Kavala, “Cezaevinde yedinci yılım tamamlandı” diyerek, bu süre boyunca masumiyet karinesinin ihlâl edildiğini ve yargı sürecinde temelsiz iddialar ile yalan beyanların kullanıldığını belirtti. AİHM’in 2019 yılında kendisi hakkında “suç sayılan bir faaliyette bulunduğuma işaret eden bir delil olmadığına” hükmettiğini hatırlatan Kavala, “Gezi davası beraatle sonuçlandıktan sonra, yargı üzerinde siyasetin etkisi arttı. AİHM kararını uygulamamak ve beraat kararlarını bozmak için yasalarla aleni biçimde oynandı. Yasalardaki tanımlara aykırı biçimde bir casusluk suçlaması oluşturuldu” dedi.

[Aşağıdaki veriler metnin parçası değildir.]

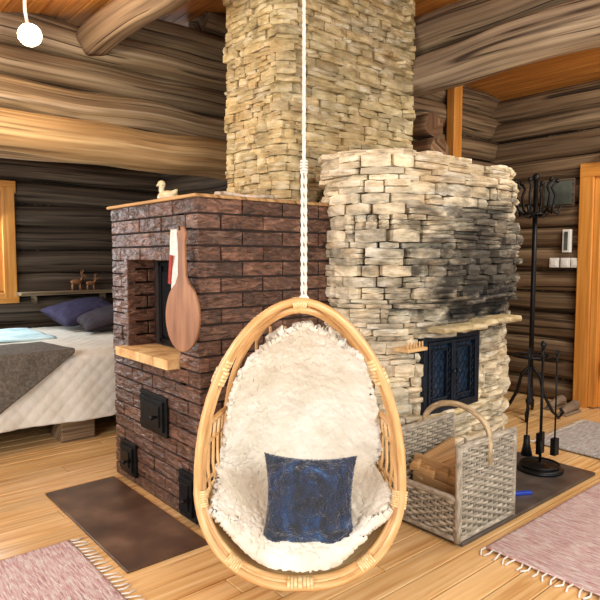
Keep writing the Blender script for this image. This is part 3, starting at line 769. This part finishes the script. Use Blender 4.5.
# ---------------- right wall details
WX=5.15
e=empty('door_1'); mb=MB()
mb.box((WX-.01,2.28,1.0),(.06,.12,2.1)); mb.box((WX-.01,1.22,1.0),(.06,.12,2.1)); mb.box((WX-.01,1.75,2.03),(.065,1.18,.12))
mb.box((WX+.03,2.19,.99),(.1,.06,1.96)); mb.build('frame','pine',bevel=.006,parent=e)
mb=MB()
for k in range(7):
    mb.box((WX+.06,2.10-.125*k,.98),(.04,.122,1.94),col=g(1,.1))
for z in (.35,1.0,1.65): mb.box((WX+.035,1.72,z),(.03,.84,.12))
mb.build('leaf','pine',bevel=.005,parent=e)
def wbox(name,y,z,w,h,mt,d=.03,inner=None):
    e=empty(name); mb=MB(); mb.box((WX-d/2,y,z),(d,w,h)); mb.build('body',mt,bevel=.004,parent=e)
    if inner:
        mb=MB(); mb.box((WX-d-.003,y,z),(.008,w-.04,h-.04)); mb.build('insert',inner,parent=e)
wbox('framed_picture',2.53,1.86,.28,.24,'log_dark',.03,'glass')
wbox('thermostat',2.44,1.44,.07,.2,'white',.04,'glass')
for k,y in enumerate((2.55,2.45,2.36)): wbox('light_switch'+('' if not k else '.%03d'%k),y,1.25,.08,.085,'white',.03,'white')
wbox('wall_shelf.001',1.98,2.16,.3,.07,'white',.14)
for k,(x,y) in enumerate(((4.86,2.24),(4.95,2.40))):
    e=empty('slipper'+('' if not k else '.001')); mb=MB()
    mb.sweep([(x+.1,y,.05),(x+.05,y,.055),(x-.02,y,.045),(x-.1,y,.035),(x-.14,y,.03)],lambda t:.045-.018*t,10,flat=.9)
    mb.box((x-.02,y,.008),(.27,.085,.016)); mb.build('upper','shoe',parent=e,bevel=.003)
e=empty('lighter'); mb=MB(); mb.box((2.92,1.60,.026),(.13,.03,.014),rotm(0,0,-30)); mb.ell((2.86,1.63,.027),(.02,.014,.009)); mb.build('body','tape',parent=e,bevel=.003)
# ---------------- ceiling spot
e=empty('ceiling_spotlight'); mb=MB(); c=Vector((1.04,3.55,2.53)); rr=Vector((.6,3.0,2.2)).to_track_quat('Z','Y').to_matrix()
rz=roofz(1.05)
mb.sweep([(1.05,3.66,rz),(1.05,3.66,2.70),c+rr@Vector((0,0,.09))],.010,8); mb.lathe([(.0,.02),(.05,.02),(.05,0),(.012,0)],(1.05,3.66,rz-.02),20)
mb.lathe([(.0,.12),(.03,.12),(.042,.09),(.064,.0),(.060,.0),(.03,.06)],c,24,rot=rr); mb.build('shade','white',parent=e)
mb=MB(); mb.ell(c+rr@Vector((0,0,-.005)),(.055,.055,.045)); mb.build('bulb','bulb',parent=e)
# ---------------- lights
def area(n,loc,tgt,sx,sy,p,col=(1,1,1)):
    l=bpy.data.lights.new(n,'AREA'); l.shape='RECTANGLE'; l.size=sx; l.size_y=sy; l.energy=p; l.color=col
    o=bpy.data.objects.new(n,l); bpy.context.scene.collection.objects.link(o); o.location=loc
    o.rotation_euler=(Vector(tgt)-Vector(loc)).to_track_quat('-Z','Y').to_euler(); return o
area('daylight_fill_south',(1.2,-.9,1.7),(2.2,3,1.0),1.8,1.3,72,(1,.98,.94))  # added area light for daylight from behind; no window is built there
area('daylight_fill_west',(-1.5,1.9,1.6),(2,3,1.0),1.6,1.3,80,(.97,.98,1))  # area light added on the open left side for unseen window daylight
area('daylight_alcove_window',(.9,5.7,1.5),(1.4,4.6,.6),.9,.8,24,(.85,.94,1))
area('hall_fill',(4.3,1.0,2.7),(4.4,1.8,0),.5,.5,44,(1,.93,.82))  # added area light that brightens the hall; no lamp is modelled here
pl=bpy.data.lights.new('spot_glow','POINT'); pl.energy=32; pl.color=(1,.86,.62); pl.shadow_soft_size=.05
po=bpy.data.objects.new('spot_glow',pl); bpy.context.scene.collection.objects.link(po); po.location=(1.0,3.40,2.46)
w=bpy.data.worlds.new('world'); bpy.context.scene.world=w; w.use_nodes=True
w.node_tree.nodes['Background'].inputs[0].default_value=(.97,.98,1,1); w.node_tree.nodes['Background'].inputs[1].default_value=.95
try:
    bpy.context.scene.view_settings.view_transform='Standard'
except Exception as ex: print(ex)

Osman Kavala, şu ifadeleri kullandı: “Bu suçlama siyaseten de kullanıldı; insan haklarını ve ‘öteki’ sayılanların hayatlarını değersiz gören düşman hukuku uygulamaları teşvik gördü. Böylece, hiçbir şiddet eylemiyle ilişkim olmadığı bilinmesine rağmen en ağır cezaya çarptırıldım. Dört Gezi tutuklusu da aynı yaklaşımla 18 yıla mahkûm edildi. Cezalar Yargıtay tarafından onandığında, yargı mensuplarının sakıncalı buldukları insanlara ceza verme yetkisine sahip olduklarına inandıklarını anladım. Bu insanlar, suç işlemediklerini biliyor olmalarına rağmen.”
Kavala, “Yargıda insan hayatına değer vermeyen anlayışın yaygınlaşması, kamuoyunda infial yaratan birçok olayda olduğu gibi, temel etik değerlerle ilgili bir aşınmayı da yansıtmaktadır” dedi ve ekledi: “Altmış yaşımdan sonra aktif biçimde yaşayabileceğim hayat diliminin büyük bölümünü cezaevinde geçirmiş oldum. Eşimle, annemle, sevdiklerimle birlikte yaşayamadım. Yıllardır yürüttüğüm, barış ve uzlaşma kültürüne katkı sağladığına inandığım sivil toplum çalışmalarını sürdürmem engellendi. Cezaevinde kendimi bir yurttaş olarak hissetmeyi sürdürebilmek için, maruz kaldığım ve şahit olduğum hukuksuzlukları kamuoyuyla paylaşmaya çalıştım.”
Son olarak, Gezi Parkı’nın toplumun her kesiminden yurttaşlar tarafından kullanılmasının kendisi için bir teselli kaynağı olduğunu vurgulayan Kavala, “Ancak bana asıl teselli verecek olan, ülkemde hukuk devleti yönünde gelişmeleri görmek olacak. Bunun olacağına ve gerçekten özgürlüğü teneffüs edebileceğime inanıyorum” ifadelerini kullandı.